*TASK PROMPT*: Reproduce the complete listing without any deviation.

________________________________________

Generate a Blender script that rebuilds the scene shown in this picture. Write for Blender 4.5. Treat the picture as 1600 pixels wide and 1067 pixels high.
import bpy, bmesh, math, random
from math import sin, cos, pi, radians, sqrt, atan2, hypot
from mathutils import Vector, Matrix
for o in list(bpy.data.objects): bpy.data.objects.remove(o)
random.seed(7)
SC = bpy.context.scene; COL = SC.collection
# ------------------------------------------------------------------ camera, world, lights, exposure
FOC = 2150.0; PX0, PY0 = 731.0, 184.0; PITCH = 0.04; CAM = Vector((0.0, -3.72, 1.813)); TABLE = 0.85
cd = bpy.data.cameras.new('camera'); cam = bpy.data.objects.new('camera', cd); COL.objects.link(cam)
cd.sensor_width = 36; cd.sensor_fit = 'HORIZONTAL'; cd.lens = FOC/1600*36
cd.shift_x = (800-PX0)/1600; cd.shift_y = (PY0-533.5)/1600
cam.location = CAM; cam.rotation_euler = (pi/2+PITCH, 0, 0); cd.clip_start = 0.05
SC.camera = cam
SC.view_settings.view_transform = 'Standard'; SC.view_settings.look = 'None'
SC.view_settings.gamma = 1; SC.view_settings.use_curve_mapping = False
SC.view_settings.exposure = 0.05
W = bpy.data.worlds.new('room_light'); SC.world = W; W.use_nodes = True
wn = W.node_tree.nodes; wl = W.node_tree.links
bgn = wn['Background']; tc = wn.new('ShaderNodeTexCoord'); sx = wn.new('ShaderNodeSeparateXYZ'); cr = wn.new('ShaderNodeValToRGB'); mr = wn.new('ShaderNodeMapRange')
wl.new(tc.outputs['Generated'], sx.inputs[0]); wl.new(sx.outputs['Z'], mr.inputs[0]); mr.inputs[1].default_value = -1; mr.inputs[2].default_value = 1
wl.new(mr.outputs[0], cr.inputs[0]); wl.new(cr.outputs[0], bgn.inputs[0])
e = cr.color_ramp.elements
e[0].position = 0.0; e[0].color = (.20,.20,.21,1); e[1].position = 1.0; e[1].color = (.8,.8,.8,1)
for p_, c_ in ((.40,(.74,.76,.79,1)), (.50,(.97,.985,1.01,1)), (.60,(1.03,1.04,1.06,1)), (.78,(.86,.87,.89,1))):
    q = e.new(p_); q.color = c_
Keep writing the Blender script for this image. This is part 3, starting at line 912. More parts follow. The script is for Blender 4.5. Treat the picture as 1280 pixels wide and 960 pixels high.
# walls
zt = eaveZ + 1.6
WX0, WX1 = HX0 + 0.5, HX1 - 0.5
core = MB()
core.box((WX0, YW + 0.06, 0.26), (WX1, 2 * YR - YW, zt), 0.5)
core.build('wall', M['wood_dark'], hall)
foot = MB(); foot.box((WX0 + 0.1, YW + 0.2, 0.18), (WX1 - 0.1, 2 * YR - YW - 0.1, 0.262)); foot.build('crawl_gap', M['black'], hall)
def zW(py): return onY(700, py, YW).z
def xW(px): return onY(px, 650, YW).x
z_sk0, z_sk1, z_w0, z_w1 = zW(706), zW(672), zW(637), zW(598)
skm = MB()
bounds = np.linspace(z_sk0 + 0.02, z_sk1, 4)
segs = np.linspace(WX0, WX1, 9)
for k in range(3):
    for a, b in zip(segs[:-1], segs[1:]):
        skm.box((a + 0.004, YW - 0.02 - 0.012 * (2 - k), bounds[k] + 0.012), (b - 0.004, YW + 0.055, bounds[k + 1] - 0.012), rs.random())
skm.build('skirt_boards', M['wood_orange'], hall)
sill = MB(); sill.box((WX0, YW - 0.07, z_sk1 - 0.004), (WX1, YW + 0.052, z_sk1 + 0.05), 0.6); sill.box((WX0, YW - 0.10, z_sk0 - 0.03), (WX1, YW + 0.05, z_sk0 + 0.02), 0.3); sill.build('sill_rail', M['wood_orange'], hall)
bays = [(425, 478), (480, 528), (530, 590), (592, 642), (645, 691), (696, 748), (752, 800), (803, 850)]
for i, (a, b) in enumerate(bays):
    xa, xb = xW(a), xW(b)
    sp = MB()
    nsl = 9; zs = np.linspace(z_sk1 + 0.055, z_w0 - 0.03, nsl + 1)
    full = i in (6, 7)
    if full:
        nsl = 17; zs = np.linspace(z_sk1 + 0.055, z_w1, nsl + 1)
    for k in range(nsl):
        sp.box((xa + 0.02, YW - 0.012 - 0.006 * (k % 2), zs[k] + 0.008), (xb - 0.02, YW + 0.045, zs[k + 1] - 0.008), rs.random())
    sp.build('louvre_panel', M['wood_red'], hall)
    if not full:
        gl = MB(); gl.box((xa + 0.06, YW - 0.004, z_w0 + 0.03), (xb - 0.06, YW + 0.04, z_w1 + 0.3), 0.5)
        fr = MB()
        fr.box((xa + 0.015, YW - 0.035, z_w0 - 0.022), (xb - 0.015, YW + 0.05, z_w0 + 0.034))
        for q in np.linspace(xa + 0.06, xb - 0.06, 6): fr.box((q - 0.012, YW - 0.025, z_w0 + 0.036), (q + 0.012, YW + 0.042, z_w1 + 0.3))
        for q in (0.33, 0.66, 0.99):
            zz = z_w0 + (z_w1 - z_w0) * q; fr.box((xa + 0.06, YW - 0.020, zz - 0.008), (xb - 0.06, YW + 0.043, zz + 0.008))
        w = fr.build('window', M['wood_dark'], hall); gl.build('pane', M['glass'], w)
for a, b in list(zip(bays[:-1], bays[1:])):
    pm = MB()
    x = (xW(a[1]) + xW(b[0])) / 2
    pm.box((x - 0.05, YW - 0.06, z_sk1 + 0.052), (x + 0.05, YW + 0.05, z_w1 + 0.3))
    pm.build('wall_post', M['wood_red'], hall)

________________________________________

*COMPLETE OUTPUT*:
Generate a Blender script that rebuilds the scene shown in this picture. Write for Blender 4.5. Treat the picture as 1600 pixels wide and 1067 pixels high.
import bpy, bmesh, math, random
from math import sin, cos, pi, radians, sqrt, atan2, hypot
from mathutils import Vector, Matrix
for o in list(bpy.data.objects): bpy.data.objects.remove(o)
random.seed(7)
SC = bpy.context.scene; COL = SC.collection
# ------------------------------------------------------------------ camera, world, lights, exposure
FOC = 2150.0; PX0, PY0 = 731.0, 184.0; PITCH = 0.04; CAM = Vector((0.0, -3.72, 1.813)); TABLE = 0.85
cd = bpy.data.cameras.new('camera'); cam = bpy.data.objects.new('camera', cd); COL.objects.link(cam)
cd.sensor_width = 36; cd.sensor_fit = 'HORIZONTAL'; cd.lens = FOC/1600*36
cd.shift_x = (800-PX0)/1600; cd.shift_y = (PY0-533.5)/1600
cam.location = CAM; cam.rotation_euler = (pi/2+PITCH, 0, 0); cd.clip_start = 0.05
SC.camera = cam
SC.view_settings.view_transform = 'Standard'; SC.view_settings.look = 'None'
SC.view_settings.gamma = 1; SC.view_settings.use_curve_mapping = False
SC.view_settings.exposure = 0.05
W = bpy.data.worlds.new('room_light'); SC.world = W; W.use_nodes = True
wn = W.node_tree.nodes; wl = W.node_tree.links
bgn = wn['Background']; tc = wn.new('ShaderNodeTexCoord'); sx = wn.new('ShaderNodeSeparateXYZ'); cr = wn.new('ShaderNodeValToRGB'); mr = wn.new('ShaderNodeMapRange')
wl.new(tc.outputs['Generated'], sx.inputs[0]); wl.new(sx.outputs['Z'], mr.inputs[0]); mr.inputs[1].default_value = -1; mr.inputs[2].default_value = 1
wl.new(mr.outputs[0], cr.inputs[0]); wl.new(cr.outputs[0], bgn.inputs[0])
e = cr.color_ramp.elements
e[0].position = 0.0; e[0].color = (.20,.20,.21,1); e[1].position = 1.0; e[1].color = (.8,.8,.8,1)
for p_, c_ in ((.40,(.74,.76,.79,1)), (.50,(.97,.985,1.01,1)), (.60,(1.03,1.04,1.06,1)), (.78,(.86,.87,.89,1))):
    q = e.new(p_); q.color = c_
Keep writing the Blender script for this image. This is part 3, starting at line 912. More parts follow. The script is for Blender 4.5. Treat the picture as 1280 pixels wide and 960 pixels high.
# walls
zt = eaveZ + 1.6
WX0, WX1 = HX0 + 0.5, HX1 - 0.5
core = MB()
core.box((WX0, YW + 0.06, 0.26), (WX1, 2 * YR - YW, zt), 0.5)
core.build('wall', M['wood_dark'], hall)
foot = MB(); foot.box((WX0 + 0.1, YW + 0.2, 0.18), (WX1 - 0.1, 2 * YR - YW - 0.1, 0.262)); foot.build('crawl_gap', M['black'], hall)
def zW(py): return onY(700, py, YW).z
def xW(px): return onY(px, 650, YW).x
z_sk0, z_sk1, z_w0, z_w1 = zW(706), zW(672), zW(637), zW(598)
skm = MB()
bounds = np.linspace(z_sk0 + 0.02, z_sk1, 4)
segs = np.linspace(WX0, WX1, 9)
for k in range(3):
    for a, b in zip(segs[:-1], segs[1:]):
        skm.box((a + 0.004, YW - 0.02 - 0.012 * (2 - k), bounds[k] + 0.012), (b - 0.004, YW + 0.055, bounds[k + 1] - 0.012), rs.random())
skm.build('skirt_boards', M['wood_orange'], hall)
sill = MB(); sill.box((WX0, YW - 0.07, z_sk1 - 0.004), (WX1, YW + 0.052, z_sk1 + 0.05), 0.6); sill.box((WX0, YW - 0.10, z_sk0 - 0.03), (WX1, YW + 0.05, z_sk0 + 0.02), 0.3); sill.build('sill_rail', M['wood_orange'], hall)
bays = [(425, 478), (480, 528), (530, 590), (592, 642), (645, 691), (696, 748), (752, 800), (803, 850)]
for i, (a, b) in enumerate(bays):
    xa, xb = xW(a), xW(b)
    sp = MB()
    nsl = 9; zs = np.linspace(z_sk1 + 0.055, z_w0 - 0.03, nsl + 1)
    full = i in (6, 7)
    if full:
        nsl = 17; zs = np.linspace(z_sk1 + 0.055, z_w1, nsl + 1)
    for k in range(nsl):
        sp.box((xa + 0.02, YW - 0.012 - 0.006 * (k % 2), zs[k] + 0.008), (xb - 0.02, YW + 0.045, zs[k + 1] - 0.008), rs.random())
    sp.build('louvre_panel', M['wood_red'], hall)
    if not full:
        gl = MB(); gl.box((xa + 0.06, YW - 0.004, z_w0 + 0.03), (xb - 0.06, YW + 0.04, z_w1 + 0.3), 0.5)
        fr = MB()
        fr.box((xa + 0.015, YW - 0.035, z_w0 - 0.022), (xb - 0.015, YW + 0.05, z_w0 + 0.034))
        for q in np.linspace(xa + 0.06, xb - 0.06, 6): fr.box((q - 0.012, YW - 0.025, z_w0 + 0.036), (q + 0.012, YW + 0.042, z_w1 + 0.3))
        for q in (0.33, 0.66, 0.99):
            zz = z_w0 + (z_w1 - z_w0) * q; fr.box((xa + 0.06, YW - 0.020, zz - 0.008), (xb - 0.06, YW + 0.043, zz + 0.008))
        w = fr.build('window', M['wood_dark'], hall); gl.build('pane', M['glass'], w)
for a, b in list(zip(bays[:-1], bays[1:])):
    pm = MB()
    x = (xW(a[1]) + xW(b[0])) / 2
    pm.box((x - 0.05, YW - 0.06, z_sk1 + 0.052), (x + 0.05, YW + 0.05, z_w1 + 0.3))
    pm.build('wall_post', M['wood_red'], hall)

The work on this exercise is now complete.